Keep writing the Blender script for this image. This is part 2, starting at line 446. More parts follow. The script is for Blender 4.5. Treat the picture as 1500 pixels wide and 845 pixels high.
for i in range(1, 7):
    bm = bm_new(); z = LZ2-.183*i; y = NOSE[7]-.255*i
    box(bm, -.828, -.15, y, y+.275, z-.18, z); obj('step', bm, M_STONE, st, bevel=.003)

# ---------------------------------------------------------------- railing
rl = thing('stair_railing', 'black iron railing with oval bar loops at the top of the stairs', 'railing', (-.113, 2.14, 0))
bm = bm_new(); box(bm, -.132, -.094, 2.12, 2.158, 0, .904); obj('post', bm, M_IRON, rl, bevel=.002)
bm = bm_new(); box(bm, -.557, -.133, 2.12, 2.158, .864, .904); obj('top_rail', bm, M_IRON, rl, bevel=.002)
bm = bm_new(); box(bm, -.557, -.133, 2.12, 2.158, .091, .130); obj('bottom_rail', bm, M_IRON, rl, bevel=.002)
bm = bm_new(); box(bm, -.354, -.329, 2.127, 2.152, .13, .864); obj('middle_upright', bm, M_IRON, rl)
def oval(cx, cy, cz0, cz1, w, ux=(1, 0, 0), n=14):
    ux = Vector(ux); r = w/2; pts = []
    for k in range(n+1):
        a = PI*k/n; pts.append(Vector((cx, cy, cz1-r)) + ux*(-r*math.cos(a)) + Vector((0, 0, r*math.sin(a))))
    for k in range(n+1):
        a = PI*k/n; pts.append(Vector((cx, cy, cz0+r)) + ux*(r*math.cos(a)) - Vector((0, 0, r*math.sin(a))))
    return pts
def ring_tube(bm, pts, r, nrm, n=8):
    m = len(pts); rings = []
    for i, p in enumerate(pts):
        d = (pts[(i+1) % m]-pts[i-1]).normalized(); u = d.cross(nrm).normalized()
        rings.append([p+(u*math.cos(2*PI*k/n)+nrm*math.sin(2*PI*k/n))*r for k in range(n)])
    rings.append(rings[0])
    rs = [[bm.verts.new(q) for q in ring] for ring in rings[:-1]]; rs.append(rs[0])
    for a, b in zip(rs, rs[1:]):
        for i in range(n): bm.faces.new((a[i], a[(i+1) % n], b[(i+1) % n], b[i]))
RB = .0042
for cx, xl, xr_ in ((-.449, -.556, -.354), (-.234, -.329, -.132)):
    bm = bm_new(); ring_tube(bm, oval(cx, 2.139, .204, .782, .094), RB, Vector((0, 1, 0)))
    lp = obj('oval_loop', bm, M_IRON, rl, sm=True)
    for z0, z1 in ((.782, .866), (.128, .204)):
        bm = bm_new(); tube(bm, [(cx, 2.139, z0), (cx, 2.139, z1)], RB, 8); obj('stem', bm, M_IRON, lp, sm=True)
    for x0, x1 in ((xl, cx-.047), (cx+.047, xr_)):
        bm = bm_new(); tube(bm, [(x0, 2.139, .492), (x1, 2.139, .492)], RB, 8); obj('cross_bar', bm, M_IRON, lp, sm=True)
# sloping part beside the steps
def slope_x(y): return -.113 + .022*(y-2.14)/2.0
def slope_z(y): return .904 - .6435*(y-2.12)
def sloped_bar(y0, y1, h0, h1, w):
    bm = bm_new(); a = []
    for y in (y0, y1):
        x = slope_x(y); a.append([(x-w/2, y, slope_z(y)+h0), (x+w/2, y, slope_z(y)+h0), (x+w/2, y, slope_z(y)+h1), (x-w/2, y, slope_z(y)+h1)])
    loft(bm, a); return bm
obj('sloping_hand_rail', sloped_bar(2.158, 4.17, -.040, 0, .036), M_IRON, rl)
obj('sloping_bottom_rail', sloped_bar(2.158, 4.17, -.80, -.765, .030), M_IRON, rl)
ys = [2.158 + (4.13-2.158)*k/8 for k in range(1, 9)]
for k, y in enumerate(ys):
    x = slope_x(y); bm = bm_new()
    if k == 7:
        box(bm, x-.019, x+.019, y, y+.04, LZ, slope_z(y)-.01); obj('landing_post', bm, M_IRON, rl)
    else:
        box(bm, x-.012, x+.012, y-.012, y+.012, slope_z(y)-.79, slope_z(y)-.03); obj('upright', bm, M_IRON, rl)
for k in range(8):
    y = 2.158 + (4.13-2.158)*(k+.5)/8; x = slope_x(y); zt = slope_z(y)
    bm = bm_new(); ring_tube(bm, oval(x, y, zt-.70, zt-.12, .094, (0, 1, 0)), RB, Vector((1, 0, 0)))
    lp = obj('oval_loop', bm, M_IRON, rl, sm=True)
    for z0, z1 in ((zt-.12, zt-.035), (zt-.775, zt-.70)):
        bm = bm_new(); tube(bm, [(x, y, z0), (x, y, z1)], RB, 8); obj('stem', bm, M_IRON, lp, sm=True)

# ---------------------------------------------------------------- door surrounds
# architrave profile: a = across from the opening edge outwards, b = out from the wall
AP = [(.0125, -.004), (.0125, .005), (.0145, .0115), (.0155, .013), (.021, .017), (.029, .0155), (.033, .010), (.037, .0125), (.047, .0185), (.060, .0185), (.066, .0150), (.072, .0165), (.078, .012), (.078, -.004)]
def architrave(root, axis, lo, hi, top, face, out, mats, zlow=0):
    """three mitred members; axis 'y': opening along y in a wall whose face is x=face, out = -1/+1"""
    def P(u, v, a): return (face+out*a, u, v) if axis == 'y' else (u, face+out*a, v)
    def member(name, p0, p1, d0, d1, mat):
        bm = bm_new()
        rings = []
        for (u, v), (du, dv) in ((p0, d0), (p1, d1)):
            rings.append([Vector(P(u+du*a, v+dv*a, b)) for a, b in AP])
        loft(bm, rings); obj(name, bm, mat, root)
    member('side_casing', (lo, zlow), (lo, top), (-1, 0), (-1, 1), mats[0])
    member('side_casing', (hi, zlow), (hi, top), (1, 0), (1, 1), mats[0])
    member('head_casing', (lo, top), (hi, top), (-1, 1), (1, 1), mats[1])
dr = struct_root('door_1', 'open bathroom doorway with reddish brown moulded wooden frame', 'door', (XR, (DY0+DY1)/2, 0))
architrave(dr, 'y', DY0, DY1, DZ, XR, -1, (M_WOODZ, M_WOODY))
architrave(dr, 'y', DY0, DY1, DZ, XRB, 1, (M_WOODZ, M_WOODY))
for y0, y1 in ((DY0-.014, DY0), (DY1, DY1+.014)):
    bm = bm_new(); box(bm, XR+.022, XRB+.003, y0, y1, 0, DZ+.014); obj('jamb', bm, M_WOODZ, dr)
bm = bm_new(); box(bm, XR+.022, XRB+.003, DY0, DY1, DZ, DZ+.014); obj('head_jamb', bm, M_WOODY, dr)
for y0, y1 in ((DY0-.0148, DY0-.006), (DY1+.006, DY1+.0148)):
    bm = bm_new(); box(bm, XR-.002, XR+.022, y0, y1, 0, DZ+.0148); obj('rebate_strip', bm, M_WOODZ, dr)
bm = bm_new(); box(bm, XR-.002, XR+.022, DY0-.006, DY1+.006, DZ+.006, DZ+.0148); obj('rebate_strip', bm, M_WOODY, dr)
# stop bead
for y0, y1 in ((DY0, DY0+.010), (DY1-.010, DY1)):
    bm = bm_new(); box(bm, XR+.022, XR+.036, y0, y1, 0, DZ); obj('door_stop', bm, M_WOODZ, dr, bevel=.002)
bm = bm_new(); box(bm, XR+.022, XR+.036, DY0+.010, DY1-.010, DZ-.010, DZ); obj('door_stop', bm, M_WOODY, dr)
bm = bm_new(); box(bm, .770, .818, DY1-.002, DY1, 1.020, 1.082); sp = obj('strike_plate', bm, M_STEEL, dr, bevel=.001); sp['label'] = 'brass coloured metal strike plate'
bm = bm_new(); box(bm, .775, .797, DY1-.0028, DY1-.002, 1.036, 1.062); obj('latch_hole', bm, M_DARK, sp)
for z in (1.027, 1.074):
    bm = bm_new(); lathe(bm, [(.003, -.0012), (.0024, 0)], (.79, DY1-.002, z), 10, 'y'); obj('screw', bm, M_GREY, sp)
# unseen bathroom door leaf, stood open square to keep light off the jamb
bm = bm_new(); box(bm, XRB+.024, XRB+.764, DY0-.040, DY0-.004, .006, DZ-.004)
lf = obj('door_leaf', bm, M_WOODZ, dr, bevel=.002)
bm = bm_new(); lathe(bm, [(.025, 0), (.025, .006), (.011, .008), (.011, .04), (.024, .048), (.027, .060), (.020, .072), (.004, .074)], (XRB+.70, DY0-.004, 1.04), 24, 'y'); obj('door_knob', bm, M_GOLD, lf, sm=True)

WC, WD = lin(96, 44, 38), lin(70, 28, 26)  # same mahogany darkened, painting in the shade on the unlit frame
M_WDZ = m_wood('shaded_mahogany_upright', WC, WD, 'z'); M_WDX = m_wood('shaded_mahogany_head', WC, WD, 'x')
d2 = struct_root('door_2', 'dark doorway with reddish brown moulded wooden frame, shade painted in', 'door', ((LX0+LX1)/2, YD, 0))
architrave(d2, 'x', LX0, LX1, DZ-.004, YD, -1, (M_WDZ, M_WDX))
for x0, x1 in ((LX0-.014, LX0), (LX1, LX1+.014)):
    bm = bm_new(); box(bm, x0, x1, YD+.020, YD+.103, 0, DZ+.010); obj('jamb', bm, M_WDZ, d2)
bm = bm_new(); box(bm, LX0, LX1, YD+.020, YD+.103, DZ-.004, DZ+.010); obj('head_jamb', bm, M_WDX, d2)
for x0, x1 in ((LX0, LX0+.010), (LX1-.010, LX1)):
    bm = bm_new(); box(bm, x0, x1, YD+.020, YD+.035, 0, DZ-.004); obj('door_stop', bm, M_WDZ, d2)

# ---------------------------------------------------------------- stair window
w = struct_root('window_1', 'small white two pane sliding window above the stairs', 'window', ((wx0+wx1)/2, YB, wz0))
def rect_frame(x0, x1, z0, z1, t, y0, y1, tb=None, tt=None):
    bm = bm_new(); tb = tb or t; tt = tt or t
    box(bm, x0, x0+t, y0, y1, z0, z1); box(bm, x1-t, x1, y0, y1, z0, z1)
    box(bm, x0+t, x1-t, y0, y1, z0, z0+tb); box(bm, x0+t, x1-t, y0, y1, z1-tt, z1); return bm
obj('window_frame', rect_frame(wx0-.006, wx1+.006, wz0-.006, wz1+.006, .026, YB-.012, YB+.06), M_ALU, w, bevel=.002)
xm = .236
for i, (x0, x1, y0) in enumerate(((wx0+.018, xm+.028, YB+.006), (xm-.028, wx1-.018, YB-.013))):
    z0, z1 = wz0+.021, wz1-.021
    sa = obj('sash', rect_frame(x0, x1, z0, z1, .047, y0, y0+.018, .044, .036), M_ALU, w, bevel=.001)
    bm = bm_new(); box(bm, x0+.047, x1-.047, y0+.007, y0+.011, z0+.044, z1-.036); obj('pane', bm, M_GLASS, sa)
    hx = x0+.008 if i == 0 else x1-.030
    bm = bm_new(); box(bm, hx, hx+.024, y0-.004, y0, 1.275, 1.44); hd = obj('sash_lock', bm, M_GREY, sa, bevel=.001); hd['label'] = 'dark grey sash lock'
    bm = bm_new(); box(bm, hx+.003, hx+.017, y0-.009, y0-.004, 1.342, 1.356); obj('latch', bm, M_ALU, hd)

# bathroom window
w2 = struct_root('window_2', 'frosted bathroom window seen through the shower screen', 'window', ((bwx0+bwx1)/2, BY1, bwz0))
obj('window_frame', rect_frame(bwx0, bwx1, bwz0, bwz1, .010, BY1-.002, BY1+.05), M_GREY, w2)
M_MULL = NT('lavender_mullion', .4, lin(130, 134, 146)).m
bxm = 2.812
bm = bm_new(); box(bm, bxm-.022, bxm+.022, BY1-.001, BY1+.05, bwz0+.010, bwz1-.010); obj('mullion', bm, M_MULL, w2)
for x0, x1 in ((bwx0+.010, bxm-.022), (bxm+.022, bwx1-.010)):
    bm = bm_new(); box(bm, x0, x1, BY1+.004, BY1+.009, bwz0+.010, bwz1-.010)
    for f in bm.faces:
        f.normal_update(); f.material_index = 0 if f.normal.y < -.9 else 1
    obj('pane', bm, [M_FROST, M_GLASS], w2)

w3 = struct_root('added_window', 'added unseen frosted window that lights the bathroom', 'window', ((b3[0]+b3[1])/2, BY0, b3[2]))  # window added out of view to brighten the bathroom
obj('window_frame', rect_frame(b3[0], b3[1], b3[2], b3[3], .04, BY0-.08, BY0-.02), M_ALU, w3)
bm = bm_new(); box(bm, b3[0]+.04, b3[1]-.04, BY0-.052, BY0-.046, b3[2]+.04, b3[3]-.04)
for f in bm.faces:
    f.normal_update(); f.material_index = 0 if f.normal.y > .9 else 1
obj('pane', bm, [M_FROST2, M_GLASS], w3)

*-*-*

Print the material above verbatim, first line through the line containing "box(bm, -.828, -.15, y, y+.275, z-.18, z);", both included.

■ Exercise solution
Keep writing the Blender script for this image. This is part 2, starting at line 446. More parts follow. The script is for Blender 4.5. Treat the picture as 1500 pixels wide and 845 pixels high.
for i in range(1, 7):
    bm = bm_new(); z = LZ2-.183*i; y = NOSE[7]-.255*i
    box(bm, -.828, -.15, y, y+.275, z-.18, z); obj('step', bm, M_STONE, st, bevel=.003)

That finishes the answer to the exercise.